Dirty Pictures
We went to go see the Frida Kahlo exhibit at the Walker last Tuesday; seeing things in person often gives you a different slant or provokes questions that you hadn’t expected. Exposure to Kahlo’s paintings has been pretty universal for many years now, to the point where my Spanish instructor in Little Rock absolutely forbade her students from presenting on that topic. I’ve spent more time researching and looking at Diego Rivera myself, largely due to my fascination with monumental works. Rivera’s choice of fresco as his primary medium was certainly a political one; I’d never really thought about Kahlo’s materials before.
While there was one fascinating fresco fragment chipped from a wall, most of her paintings were on masonite, with a few on tin or sheet metal. The surface was absolutely flat, with little in the way of texture or brushwork. The pigments were largely earthtone, and there was a certain flavor of dirt in the work, perhaps amplified by the natural browns of the masonite. I love dirt. But why masonite? I kept finding myself thinking about that—and I began to wonder just how long masonite had been available as a material. I found the answer in a corporate history. It was invented in 1924, and attained broad distribution in the 1930s. For Kahlo, it would have been a brand new material. But perhaps the most compelling factor, then as now, would be simply that it was cheap.
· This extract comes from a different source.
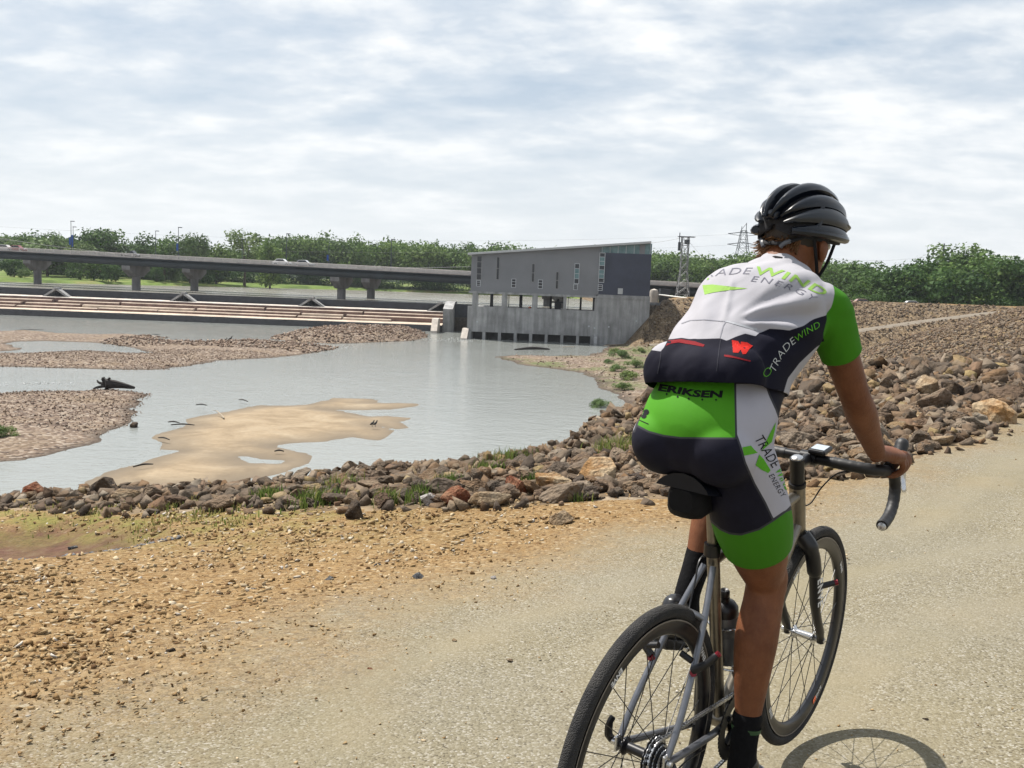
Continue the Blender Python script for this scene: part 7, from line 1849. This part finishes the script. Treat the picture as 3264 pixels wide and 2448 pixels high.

The night before, I watched a film I’d love to see again called Tina in Mexico. It featured many pictures of Rivera and Kahlo, as well as Modotti and Weston with a soundtrack taken from Weston’s daybooks and Modotti’s letters. One of the interesting diatribes from Weston suggested that the idolatry of the peasantry (as practiced by Rivera and Kahlo) was as annoying to him as the constant harping on revolutionary politics by Modotti. The mix of old and new, of cutting edge building materials with more traditional subjects and easel work made me think of Kahlo a little differently. But I find myself empathizing with Weston’s condemnation of idolatry and the harsh insertion of too much politics into art objects. It becomes a virtual necessity to deal with these matters in the twentieth century, because when critique isn’t explicit, writers will tend to render it implicit in all works of art. The whole process leaves me feeling a little dirty (and not in a good way). While Kahlo is not necessarily as overt as Rivera, the choice of the peasantry as the heroic center of Mexico's identity certainly is political.
The other show we looked at, Brave New Worlds had the same sort of political stench in places. But there were some pieces that I thought, if you just avoided reading the artist’s statements, they would really set you thinking for a long time. I hope to go back, and I hope to write more about them soon.